Surface area of inner and outer halves of torus

[TheCanadian]

A torus with major radius, $R$, and minor radius, $r$, has a total surface area given by $4\pi^2 Rr$. If one slices the torus on its midline (i.e. at a line on a poloidal angle of $-\pi/2$ and $\pi/2$), I was told the inner half of the torus has a smaller surface area than the outer half of the torus.

Although I am having some trouble visualizing this. If we were to simply cut the torus at one point and stretch it out, it would simply look like a cylinder, where the inner and outer halves have equal surface areas. But in this case, the curvature supposedly changes that. Any insight on why exactly the surface area changes for the inner and outer halves, and how one can quantify the change in surface area due to curvature in this case, would be greatly appreciated.

 

[mfb]

If we were to simply cut the torus at one point and stretch it out, it would simply look like a cylinder

You can't do that while preserving areas and the overall geometry (e. g. keeping the separation between the outer and inner half on opposite sides).

 

[TheCanadian]

You can't do that while preserving areas and the overall geometry (e. g. keeping the separation between the outer and inner half on opposite sides).

It seems like this is where my misunderstanding lies. Would you happen to have a visualization or any equations describing why the areas are not preserved?

It seems fairly simply that: $A = (2\pi r)(2\pi R) = 2\pi r L$ which is the same equation as the area of a cylinder of length, $L = 2\pi R$, which you would get if the cylinder was fully cut in one toroidal cross-section and made straight. What's the error in this interpretation?

 

[Nidum]

 

[mfb]

Alternatively, consider the distance between the small circles on the inside and outside here:

The total area corresponds to a cylinder with 2 pi R length, but the torus doesn't consist of many small cylinders.

 

[mathman]

To simplify the visualization, consider a cut by a plane perpendicular to the torus axis. You get two circles, one from the inner half and one from the outer half. The outer circle is longer than the inner circle. Integrate over all such plane cuts and the small circles total area is smaller than the large circles total area. These correspond to the cut you made.

 

[lavinia]

The inner and outer circles are of different length. If you cut the torus and straightened it out into a cylinder, these two cut circles would become line segments of equal length. That means stretching/shrinking has happened.
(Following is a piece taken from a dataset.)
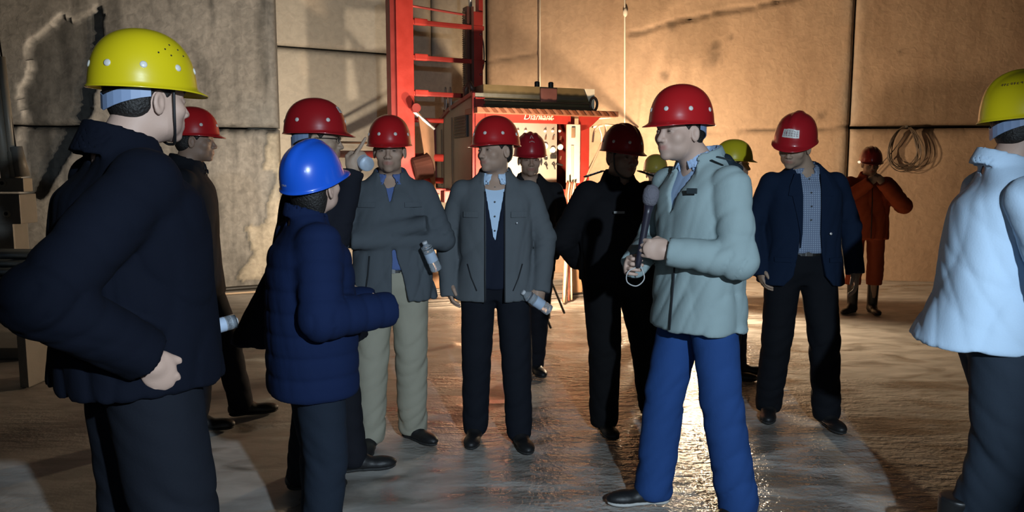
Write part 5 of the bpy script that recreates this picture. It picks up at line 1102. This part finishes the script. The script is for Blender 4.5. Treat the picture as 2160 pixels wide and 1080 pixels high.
# M: blazer
def plaid():
    m = fabric('checked_shirt', (0.26, 0.33, 0.44), 0.85); nt = m.node_tree; b = nt.nodes['Principled BSDF']; L = nt.links.new
    tc = nt.nodes.new('ShaderNodeTexCoord'); out = None
    for d, sc_ in (('X', 26), ('Z', 26)):
        wv = nt.nodes.new('ShaderNodeTexWave'); wv.bands_direction = d; wv.inputs['Scale'].default_value = sc_; L(tc.outputs['Object'], wv.inputs['Vector'])
        if out is None: out = wv.outputs['Fac']
        else:
            a = nt.nodes.new('ShaderNodeMath'); a.operation = 'MULTIPLY'; L(out, a.inputs[0]); L(wv.outputs['Fac'], a.inputs[1]); out = a.outputs[0]
    mx = nt.nodes.new('ShaderNodeMix'); mx.data_type = 'RGBA'; L(out, mx.inputs[0]); mx.inputs[6].default_value = (0.15, 0.19, 0.28, 1); mx.inputs[7].default_value = (0.36, 0.44, 0.56, 1); L(mx.outputs[2], b.inputs['Base Color']); return m
pM, sM, MM, AM = person('person in navy blazer over checked shirt, red helmet with white sticker, head bowed', (X(1690, 4.45), 4.45, 0), -2, 1.77, head=(-34, 17, -8), hoff=(0.085, 0.03, -0.01), skin=('skin_dark2', (0.33, 0.22, 0.16)), girth=1.10, feet=((0.135, -0.05, 16), (-0.15, 0.10, -4)),
    arms={'R': dict(E=(0.27, -0.04, 1.13), W=(0.24, 0.02, 0.90), hand='relaxed', n=(-1, 0, 0), over=0.05), 'L': dict(E=(-0.285, -0.04, 1.13), W=(-0.30, 0.02, 0.88), hand='relaxed', n=(0.9, -0.4, 0))},
    jacket=dict(col='navy_blazer', rgb=(0.007, 0.015, 0.036), hem=0.80, hw=(0.225, 0.155), waist=(0.195, 0.14), open=[(0.79, 0.15, 0.0), (0.86, 0.09, 0.0), (1.0, 0.062, 0.0), (1.15, 0.052, 0.0), (1.35, 0.055, 0), (1.46, 0.066, 0)], collar=('fold', 0.035, 0.065, 0.8), name='blazer', fold=0.009, seed=4),
    shirt=dict(mat=plaid(), bottom=0.985, collar=(0.03, 0.022), btn=4, off=-0.014), trousers=dict(col='black_jeans', rgb=(0.007, 0.008, 0.011), r=(0.105, 0.086, 0.074), belt=True, top=1.0, fold=0.015),
    hel=dict(colname='red_helmet_c', col=(0.38, 0.012, 0.018), style='crest', ndots=0, band=False, vis=0.040, name_label='red helmet with white lettered sticker', badge=[('plate', 92, 0.78, 0.100, 0.036, WHITE_DOT)]))
G().lathe([(0.007, 0), (0.007, 0.004), (0.002, 0.005)], 12, Matrix.Translation(Vector((-0.105, 0.150, 1.10)) * sM) @ Matrix.Rotation(-math.pi / 2, 4, 'X')).obj('button', silver, pM)
# N: worker
pN, sN, MN, AN = person('person in dusty orange work suit and rubber boots by the far wall, hands at mouth', (X(1828, 7.9), 7.9, 0), -8, 1.68, head=(0, 8, 0), skin=('skin_dark2', (0.33, 0.22, 0.16)), girth=1.15, kind_res=1.35, shoe='boot', feet=((0.12, 0.02, 40), (-0.11, 0.0, 0)),
    arms={'R': dict(S=(0.182, 0, 1.372), E=(0.32, 0.12, 1.17), W=(0.07, 0.24, 1.40), hand='grip', n=(-0.3, -0.9, 0)), 'L': dict(S=(-0.182, 0, 1.372), E=(-0.32, 0.12, 1.16), W=(-0.07, 0.24, 1.40), hand='grip', n=(0.3, -0.9, 0))},
    jacket=dict(col='orange_work_jacket', rgb=(0.28, 0.055, 0.022), hem=0.80, hw=(0.20, 0.15), waist=(0.19, 0.145), sl=(0.09, 0.085, 0.06), fold=0.02, seed=9, cross=True), trousers=dict(col='orange_work_trousers', rgb=(0.26, 0.055, 0.025), hem=0.36, r=(0.095, 0.082, 0.078), fold=0.02),
    hel=dict(colname='rust_helmet', col=(0.22, 0.02, 0.015), style='ridge', ndots=0, band=False, name_label='dark red helmet with a small lamp'))
lamp = G().lathe([(0.010, 0), (0.014, 0.02), (0.013, 0.028)], 12, Matrix.Scale(sN, 4) @ MN @ Matrix.Translation((0.13, 0.03, 0.03)) @ Matrix.Rotation(R(-90), 4, 'X')); lamp.obj('cap_lamp', mat('lamp_lens', (0.9, 0.85, 0.7), 0.3, emit=(1, 0.85, 0.6), estr=1.0), pN)
# O: right edge
pO, sO, MO, AO = person('person in white shirt and yellow helmet walking out of the right edge', (X(2112, 2.62), 2.62, 0), 74, 1.765, head=(0, -4, -2), hoff=(0, 0.01, 0.0), skin=('skin_pale', (0.46, 0.31, 0.24)), girth=1.15, lean=-0.01, shoe='boot', feet=((0.10, -0.10, 8), (-0.08, 0.12, -5)),
    arms={'R': dict(S=(0.215, 0.0, 1.36), E=(0.30, 0.07, 1.10), W=(0.24, 0.24, 0.90), hand='relaxed', n=(-1, 0, 0)), 'L': dict(E=(-0.27, 0.08, 1.12), W=(-0.22, 0.24, 0.92), hand='relaxed', n=(1, 0, 0))},
    jacket=dict(col='white_shirt', rgb=(0.46, 0.60, 0.76), hem=0.86, hw=(0.20, 0.205), waist=(0.185, 0.165), chest=(0.175, 0.155), sl=(0.080, 0.074, 0.058), collar=('fold', 0.05, 0.02), name='shirt', fold=0.012, crease=1.8, blend=0.007, seed=7, k=(4, 6, 1.5), hcy=-0.045),
    trousers=dict(col='dark_jeans', rgb=(0.026, 0.036, 0.052), r=(0.118, 0.096, 0.084), hem=0.30, fold=0.016, kf=0.06),
    hel=dict(colname='yellow_helmet', col=YEL, style='crest', ndots=0, name_label='yellow helmet with dark print', badge=[('text', -36, 0.58, 0.075, 0.011, mat('dark_print', (0.10, 0.05, 0.03), 0.6))]))

# --- sewn details of the jackets
SEAM = mat('dark_seam', (0.012, 0.014, 0.018), 0.8); ZIP = mat('zip_metal', (0.35, 0.35, 0.36), 0.35, 0.8)
jF = dict(hem=0.795, hw=(0.215, 0.15), waist=(0.195, 0.135)); fabF = MATS['grey_jacket']
for sg in (1, -1):
    front_strip(pF, sF, jF, 1.04, [(sg * 0.052, z) for z in (0.80, 0.95, 1.1, 1.25, 1.38)], 0.0035, SEAM, 'zipper')
    front_flap(pF, sF, jF, 1.04, sg * 0.085, sg * 0.165, 1.245, 1.275, fabF, 'pocket_flap')
    front_strip(pF, sF, jF, 1.04, [(sg * 0.095, 0.86), (sg * 0.125, 0.93), (sg * 0.145, 1.0)], 0.003, SEAM, 'pocket_seam')
G().lathe([(0.005, 0), (0.005, 0.004), (0.001, 0.005)], 10, Matrix.Translation(Vector((-0.115, yf(jF, 1.04, 1.22, 0.115) + 0.01, 1.215)) * sF) @ Matrix.Rotation(-math.pi / 2, 4, 'X')).obj('snap', ZIP, pF)
jE = dict(hem=0.80, hw=(0.235, 0.15), waist=(0.20, 0.14)); fabE = MATS['slate_jacket']
for sg in (1, -1):
    front_flap(pE, sE, jE, 1.05, sg * 0.075, sg * 0.165, 1.30, 1.325, fabE, 'pocket_flap')
front_strip(pE, sE, jE, 1.05, [(0.14, 0.83), (0.12, 0.95), (0.11, 1.05)], 0.004, SEAM, 'pocket_seam')
jM = dict(hem=0.80, hw=(0.225, 0.155), waist=(0.195, 0.14)); fabM = MATS['navy_blazer']
for sg in (1, -1):
    vs = []
    for (z, a, b) in ((1.43, 0.055, 0.085), (1.36, 0.052, 0.115), (1.31, 0.050, 0.125), (1.305, 0.050, 0.105), (1.2, 0.050, 0.082), (1.1, 0.050, 0.062), (1.02, 0.058, 0.060)):
        for x in (a, b):
            y = yf(jM, 1.10, z, x); vs += [Vector((sg * x, y + 0.001, z)) * sM, Vector((sg * x, y + 0.009, z)) * sM]
    fs = []
    for i in range(6):
        o = i * 4; fs += [(o + 1, o + 3, o + 7, o + 5), (o, o + 4, o + 6, o + 2), (o + 2, o + 6, o + 7, o + 3), (o, o + 1, o + 5, o + 4)]
    G().add(vs, fs).obj('lapel', fabM, pM)
    front_flap(pM, sM, jM, 1.10, sg * 0.105, sg * 0.185, 0.94, 0.965, fabM, 'pocket_flap')
jJ = dict(hem=0.785, hw=(0.19, 0.152), waist=(0.175, 0.135), chest=(0.18, 0.128))
front_strip(pJ, sJ, jJ, 1.14, [(-0.045, 0.80), (-0.042, 1.0), (-0.045, 1.2), (-0.055, 1.32)], 0.004, SEAM, 'zipper')
jN = dict(hem=0.80, hw=(0.20, 0.15), waist=(0.19, 0.145))
front_strip(pN, sN, jN, 1.15, [(0, 0.82), (0, 1.0), (0, 1.2), (0, 1.35)], 0.005, SEAM, 'placket')
# dark specks on the left yellow helmet
HA = Matrix.Scale(sA, 4) @ MA @ Matrix.Translation((0, -0.004, 0.039)); hA = [c for c in pA.children if c.name.startswith('helmet')][0]
for a, v in ((18, 0.56), (30, 0.62), (8, 0.64), (36, 0.70), (14, 0.72), (-2, 0.70)):
    p_ = helmet_fn('dots', R(a), v); n_ = Vector((p_.x, p_.y, p_.z * 0.8)).normalized()
    G().lathe([(0.0024, -0.001), (0.0024, 0.0012), (0.001, 0.0014)], 7, HA @ Matrix.Translation(p_) @ n_.to_track_quat('Z', 'Y').to_matrix().to_4x4()).obj('speck', mat('tar_speck', (0.02, 0.015, 0.01), 0.7), hA)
- In four dimensions, one can make a torus where the two halves have equal area - although in four dimensions the idea of inner and outer goes away. In this case the cut torus can be straightened into a cylinder without stretching or shrinking. It is truly a geometric double cylinder. This torus has zero Gauss curvature.

 

[mfb]

- In four dimensions, one can make a torus where the two halves have equal area - although in four dimensions the idea of inner and outer goes away. In this case the cut torus can be straightened into a cylinder without stretching or shrinking. It is truly a geometric double cylinder. This torus has zero Gauss curvature.
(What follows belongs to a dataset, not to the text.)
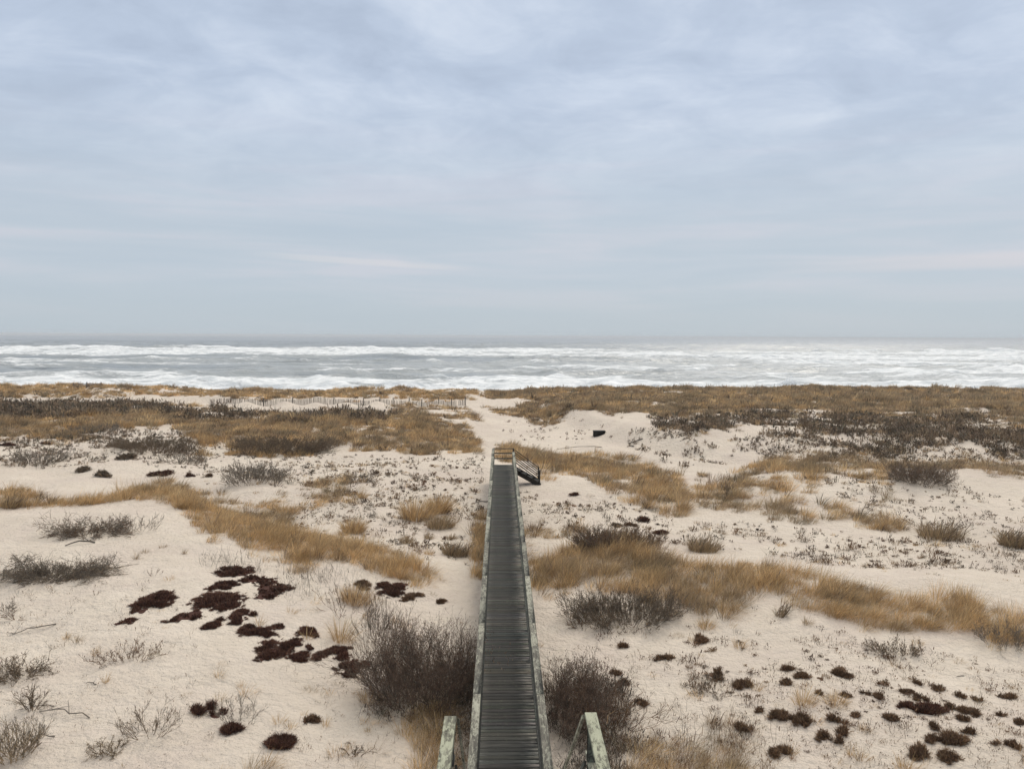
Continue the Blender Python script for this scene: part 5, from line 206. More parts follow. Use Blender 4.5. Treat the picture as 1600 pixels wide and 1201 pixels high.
 ('beach_grass', 'g', 'straw shoots thickening towards the big left bush in the near sand', [(-5.17, 17.07), (-5.01, 17.21), (-4.85, 17.38), (-4.69, 17.54), (-4.53, 17.69), (-4.36, 17.85), (-4.19, 18.0), (-4.01, 18.15), (-3.8, 18.11), (-3.6, 18.07), (-3.4, 18.04), (-3.2, 18.01), (-3.0, 17.98), (-2.8, 17.95), (-2.6, 17.9), (-2.4, 17.85), (-2.2, 17.8), (-2.17, 17.57), (-2.14, 17.35), (-2.11, 17.13), (-2.07, 16.92), (-2.05, 16.72), (-2.02, 16.52), (-1.99, 16.34), (-1.96, 16.16), (-1.94, 15.98), (-1.91, 15.81), (-1.89, 15.63), (-1.86, 15.46), (-1.84, 15.3), (-1.82, 15.15), (-1.79, 15.0), (-1.77, 14.85), (-1.75, 14.69), (-1.73, 14.53), (-1.7, 14.38), (-1.68, 14.24), (-1.85, 14.22), (-2.01, 14.2), (-2.17, 14.18), (-2.33, 14.14), (-2.48, 14.09), (-2.64, 14.04), (-2.8, 14.0), (-2.95, 13.96), (-3.1, 13.92), (-3.25, 13.87), (-3.4, 13.83), (-3.56, 13.81), (-3.63, 13.91), (-3.71, 14.02), (-3.79, 14.12), (-3.87, 14.24), (-3.96, 14.37), (-4.05, 14.51), (-4.13, 14.64), (-4.23, 14.78), (-4.32, 14.93), (-4.43, 15.11), (-4.54, 15.31), (-4.6, 15.48), (-4.66, 15.65), (-4.72, 15.82), (-4.78, 16.01), (-4.85, 16.18), (-4.91, 16.35), (-4.97, 16.52), (-5.03, 16.7), (-5.1, 16.88)], {'dens': 60, 'hgt': 0.28, 'thr': 0.4, 'clump': 0.5, 'frac2': 0.25, 'dark': 0.08, 'seed': 157, 'warp': 0.3}),
]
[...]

In case someone is wondering how that looks like: Imagine a long strip of paper flat on the ground. If you want to connect its ends in two dimensions, you have to stretch one side or shrink the other to make a shape like this:

In three dimensions, you can produce this without any stretching:

In 4 dimensions you can do the equivalent to the second thing with a cylinder instead of a strip of paper because the cylinder is "flat" in the fourth dimension.